Oh María sin pecado
concebida, ruega por nosotros que recurrimos a Vos. Ésta es la oración que tú
inspiraste, oh María, a santa Catalina Labouré, y esta invocación, grabada en
la medalla la llevan y pronuncian ahora muchos fieles por el mundo entero. ¡Bendita
tú entre todas las mujeres! ¡Bienaventurada tú que has creído! ¡El Poderoso ha
hecho maravillas en ti! ¡La maravilla de tu maternidad divina! Y con vistas a
ésta, ¡La maravilla de tu Inmaculada Concepción! ¡La maravilla de tu fiat! ¡Has
sido asociada tan íntimamente a toda la obra de nuestra redención, has sido
asociada a la cruz de nuestro Salvador!
Tu corazón fue traspasado
junto con su Corazón. Y ahora, en la gloria de tu Hijo, no cesas de interceder
por nosotros, pobres pecadores. Velas sobre la Iglesia de la que eres Madre.
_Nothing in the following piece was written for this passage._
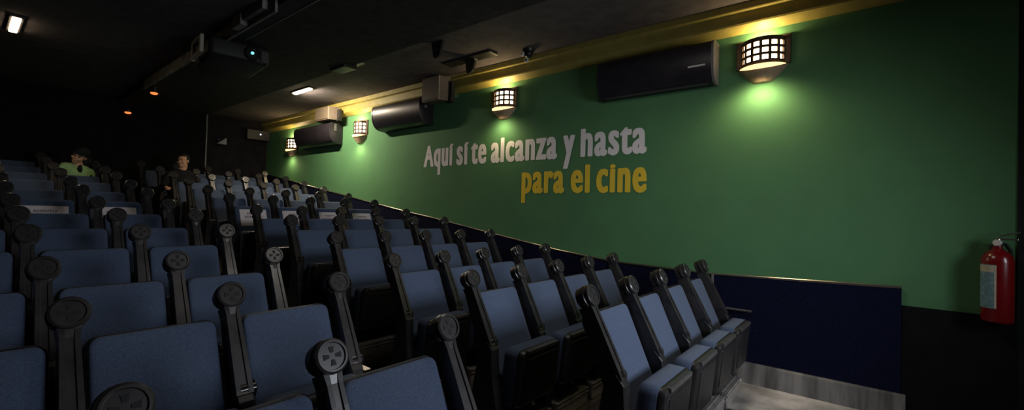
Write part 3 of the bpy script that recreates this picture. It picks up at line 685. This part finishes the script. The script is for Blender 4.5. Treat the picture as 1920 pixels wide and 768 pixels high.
def person(name, base, label, J, head_rot, cloth, hairm, capped):
    """J: joints relative to base; head built in its own frame (face towards -y) then turned by head_rot"""
    t = empty(name, base, label, 'person')
    H = J['head']; HRm = head_rot
    def hd(p): return tuple(Vector(H) + HRm @ Vector(p))
    ch = []
    ch.append([(J['pelvis'], (.16, .12)), (J['waist'], (.145, .105)), (J['chest'], (.16, .108)), (J['upper'], (.12, .078)), (J['neck'], (.062, .062)), (hd((0, .015, -.10)), .056), (hd((0, .015, -.05)), .055)])
    for s in ('l', 'r'):
        ch.append([(J['upper'], .07), (J['sh' + s], .062), (J['el' + s], .044), (J['wr' + s], .029), (J['pa' + s], (.036, .018))])
        ch.append([(J['pelvis'], .10), (J['hip' + s], .095), (J['kn' + s], .062), (J['an' + s], .042), (J['to' + s], .036)])
        pa = Vector(J['pa' + s]); d = (pa - Vector(J['wr' + s])).normalized(); sd = d.cross(Vector((0, 0, 1))).normalized(); dn = Vector((0, 0, -1))
        for k, (off, ln) in enumerate(((-.027, .062), (-.009, .074), (.009, .070), (.027, .055))):
            a = pa + sd * off
            ch.append([(a - d * .02, .0095), (a + d * ln * .5, .009), (a + d * ln * .85 + dn * .018, .0085), (a + d * ln * .95 + dn * .042, .0075)])
        th = -1 if s == 'r' else 1
        a = pa - d * .03 + sd * (.03 * th)
        ch.append([(pa - d * .035, .012), (a + d * .02 + sd * (.012 * th), .0105), (a + d * .05 + sd * (.016 * th) + dn * .015, .009)])
    def features(bm):
        def el(c, r, s, rot=None):
            q = bmesh.ops.create_uvsphere(bm, u_segments=20, v_segments=14, radius=r)
            for v in q['verts']: v.co = Vector(hd(Vector((v.co.x * s[0], v.co.y * s[1], v.co.z * s[2])) + Vector(c)))
        el((0, .012, .035), .092, (.84, 1.06, 1.0))        # cranium
        el((0, -.018, -.035), .078, (.86, .98, 1.05))      # face
        el((0, -.055, -.092), .034, (1.05, .9, .8))        # chin
        el((0, -.096, -.018), .015, (.85, 1.0, .9)); el((0, -.090, .008), .010, (.8, .9, 2.0))   # nose
        el((0, -.082, .032), .03, (1.7, .5, .45))          # brow
        for s in (-1, 1):
            el((s * .081, .012, -.005), .026, (.36, .75, 1.15))   # ears
            el((s * .045, -.068, -.03), .026, (1, .7, .8))        # cheeks
        el((0, -.088, -.056), .018, (1.35, .55, .32)); el((0, -.086, -.066), .017, (1.2, .55, .36))  # lips
    me = skin_mesh(ch, voxel=.0065, extra=features)
    me.materials.append(M['skin1']); me.name = 'body'
    link(bpy.data.objects.new('body', me), t)
    # eyes, brows
    for s in (-1, 1):
        bm = bmesh.new(); add_sphere(bm, (0, 0, 0), .0095, (1.3, .7, .7), seg=12)
        for v in bm.verts: v.co = Vector(hd(v.co + Vector((s * .033, -.0815, .008))))
        mesh_obj('eye', bm, M['eye'], t, smooth=True)
        bm = bmesh.new(); add_sphere(bm, (0, 0, 0), .018, (1.1, .4, .22), seg=12)
        for v in bm.verts: v.co = Vector(hd(v.co + Vector((s * .036, -.094, .034))))
        mesh_obj('eyebrow', bm, M['hair'], t, smooth=True)
    # hair
    bm = bmesh.new(); add_sphere(bm, (0, .017, .042), .102, (.86, 1.06, 1.02), seg=40)
    dele = [v for v in bm.verts if (v.co.z < .082 and v.co.y < -.03) or v.co.z < -.045 or (v.co.z < .012 and v.co.y < .025)]
    bmesh.ops.delete(bm, geom=dele, context='VERTS')
    for v in bm.verts: v.co = Vector(hd(v.co))
    h = mesh_obj('hair', bm, hairm, t, smooth=True)
    md = h.modifiers.new('s', 'SOLIDIFY'); md.thickness = .012
    if capped:
        bm = bmesh.new(); add_sphere(bm, (0, .012, .045), .107, (.88, 1.08, 1.0), seg=28)
        bmesh.ops.delete(bm, geom=[v for v in bm.verts if v.co.z < .045], context='VERTS')
        for v in bm.verts: v.co = Vector(hd(v.co))
        c = mesh_obj('cap', bm, M['capcloth'], t, smooth=True, angle=.9)
    # jacket / shirt
    gch = [[(J['pelvis'], (.18, .14)), (J['waist'], (.17, .13)), (J['chest'], (.185, .137)), (J['upper'], (.15, .112)), (tuple(Vector(J['upper']) * .45 + Vector(J['neck']) * .55), (.085, .08))]]
    for s in ('l', 'r'):
        w = tuple(Vector(J['wr' + s]) * .9 + Vector(J['el' + s]) * .1) if cloth is not M['lime'] else tuple(Vector(J['el' + s]) * .8 + Vector(J['sh' + s]) * .2)
        lst = [(J['upper'], .085), (J['sh' + s], .08)]
        if cloth is M['lime']: lst += [(tuple((Vector(J['el' + s]) + Vector(J['sh' + s])) / 2), .072), (w, .068)]
        else: lst += [(J['el' + s], .06), (w, .043)]
        gch.append(lst)
    me = skin_mesh(gch, voxel=.012); me.materials.append(cloth); me.name = 'jacket'
    j = link(bpy.data.objects.new('jacket' if cloth is not M['lime'] else 'shirt', me), t)
    pch = []
    for s in ('l', 'r'): pch.append([(J['pelvis'], .125), (J['hip' + s], .112), (J['kn' + s], .08), (tuple(Vector(J['an' + s]) * .95 + Vector(J['kn' + s]) * .05), .06)])
    me = skin_mesh(pch, voxel=.014); me.materials.append(M['trouser']); me.name = 'trousers'; link(bpy.data.objects.new('trousers', me), t)
    for s in ('l', 'r'):
        a, b = Vector(J['an' + s]), Vector(J['to' + s])
        me = skin_mesh([[(a + Vector((0, .03, -.03)), (.045, .045)), (a * .4 + b * .6 + Vector((0, 0, -.01)), (.048, .04)), (b + Vector((0, -.05, 0)), (.042, .032))]], voxel=.012)
        me.materials.append(M['rubber']); me.name = 'shoe'; link(bpy.data.objects.new('shoe', me), t)
    return t, hd
def rot(yaw, pitch=0, roll=0): return Matrix.Rotation(yaw, 3, 'Z') @ Matrix.Rotation(roll, 3, 'Y') @ Matrix.Rotation(pitch, 3, 'X')
hm = HR[10]
J = dict(pelvis=(0, -.20, .60), waist=(.0, -.16, .76), chest=(.01, -.12, .92), upper=(.02, -.09, 1.04), neck=(.03, -.10, 1.12), head=(.035, -.13, 1.285),
         shr=(-.145, -.09, 1.02), elr=(-.245, -.14, .82), wrr=(-.255, -.32, .775), par=(-.255, -.395, .77),
         shl=(.185, -.09, 1.02), ell=(.245, -.14, .80), wrl=(.16, -.33, .74), pal=(.09, -.37, .72),
         hipr=(-.10, -.26, .60), knr=(-.13, -.60, .60), anr=(-.13, -.57, .13), tor=(-.14, -.66, .06), hipl=(.10, -.26, .60), knl=(.14, -.60, .60), anl=(.14, -.57, .13), tol=(.15, -.66, .06))
person('person', (2.555, YR[10], hm), 'person in dark jacket seated in right block near the aisle, face turned left', J, rot(math.radians(-50), math.radians(2)), M['jacket'], M['hair'], False)
hw = HC[10]
J = dict(pelvis=(0, -.20, .60), waist=(.0, -.20, .75), chest=(.02, -.22, .90), upper=(.03, -.24, 1.0), neck=(.045, -.28, 1.07), head=(.055, -.33, 1.20),
         shr=(-.115, -.22, 1.01), elr=(-.19, -.30, .84), wrr=(-.12, -.46, .78), par=(-.06, -.50, .76),
         shl=(.165, -.24, .955), ell=(.20, -.33, .78), wrl=(.14, -.46, .77), pal=(.08, -.50, .75),
         hipr=(-.10, -.26, .60), knr=(-.13, -.60, .60), anr=(-.13, -.57, .13), tor=(-.14, -.66, .06), hipl=(.10, -.26, .60), knl=(.14, -.60, .60), anl=(.14, -.57, .13), tol=(.15, -.66, .06))
t, hd = person('person', (1.125, YC[10], hw), 'person in lime green shirt and dark cap seated at left of aisle, looking down', J, rot(math.radians(-26), math.radians(14), math.radians(30)), M['lime'], M['hair'], True)
bm = bmesh.new(); add_box(bm, (.180, -.358, .88), (.208, -.335, .908), .004); mesh_obj('sleeve_badge', bm, M['capcloth'], t)
bm = bmesh.new(); add_box(bm, (.165, -.388, .808), (.225, -.35, .835), .006); mesh_obj('sleeve_cuff', bm, M['white'], t)
bm = bmesh.new(); add_sphere(bm, (.062, -.325, .995), .07, (.45, .5, 1.0)); mesh_obj('undershirt', bm, M['capcloth'], t, smooth=True)

# ------------------------------------------------------------------ light
def area(name, loc, target, energy, size, sy, col):
    l = bpy.data.lights.new(name, 'AREA'); l.shape = 'RECTANGLE'; l.size = size; l.size_y = sy; l.energy = energy; l.color = col
    o = bpy.data.objects.new(name, l); o.location = loc
    o.rotation_euler = (Vector(target) - Vector(loc)).to_track_quat('-Z', 'Y').to_euler(); link(o); return o
sg = area('screen_glow', (2.7, -2.3, 2.0), (3.0, 3.4, .6), 34, 1.6, 1.0, (.86, .91, 1.0))
area('overhead_fill', (2.6, 1.3, CEIL - .16), (2.6, 1.3, 0), 15, 1.0, 1.0, (1, .93, .84))  # soft fill added overhead, out of view, without a fixture
sg.data.spread = math.radians(97)
w = bpy.data.worlds.new('hall_dark'); w.use_nodes = True
w.node_tree.nodes['Background'].inputs['Color'].default_value = (.6, .62, .75, 1)
w.node_tree.nodes['Background'].inputs['Strength'].default_value = .004
sc.world = w

# ------------------------------------------------------------------ camera
th, ro, pi_ = math.radians(38.7059), math.radians(1.567), math.radians(1.0113)
F = Vector((math.cos(th) * math.cos(pi_), math.sin(th) * math.cos(pi_), math.sin(pi_)))
R0 = Vector((math.sin(th), -math.cos(th), 0)); U0 = R0.cross(F)
Rv = R0 * math.cos(ro) + U0 * math.sin(ro); Uv = -R0 * math.sin(ro) + U0 * math.cos(ro)
cam = bpy.data.cameras.new('camera'); co = bpy.data.objects.new('camera', cam); link(co)
co.matrix_world = Matrix(((Rv.x, Uv.x, -F.x, 0), (Rv.y, Uv.y, -F.y, 0), (Rv.z, Uv.z, -F.z, Z0), (0, 0, 0, 1)))
cam.sensor_width = 36; cam.lens = 36 * 831.05 / 1920; cam.clip_start = .02
sc.camera = co
sc.view_settings.view_transform = 'Standard'; sc.view_settings.look = 'None'; sc.view_settings.exposure = 0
Velas sobre cada uno de tus hijos. Obtienes de Dios para nosotros todas esas
gracias que simbolizan los rayos de luz que irradian de tus manos abiertas. Con
la única condición de que nos atrevemos a pedírtelas, de que nos acerquemos a
ti con la confianza, osadía y sencillez de un niño. Y precisamente así nos
encaminas sin cesar a tu Divino Hijo.
Te consagramos nuestras
fuerzas y disponibilidad para estar al servicio del designio de salvación
actuado por tu Hijo. Te pedimos que por medio del Espíritu Santo la fe se
arraigue y consolide en todo el pueblo cristiano, que la comunión supere todos
los gérmenes de división que la esperanza cobre nueva vida en los que están
desalentados. Te pedimos por los que padecen pruebas particulares, físicas o
morales, por los que están tentados de infidelidad, por los que son zarandeados
por la duda de un clima de incredulidad, y también por los que padecen
persecución a causa de su fe.
Te confiamos el apostolado
de los laicos, el ministerio de los sacerdotes, el testimonio de las
religiosas.
Dios te salve, María, llena
eres de gracia, el Señor es contigo, bendita tú eres entre todas las mujeres y
bendito es el fruto de tu vientre, Jesús. Santa María, Madre de Dios, ruega por
nosotros pecadores, ahora y en la hora de nuestra muerte. Amén.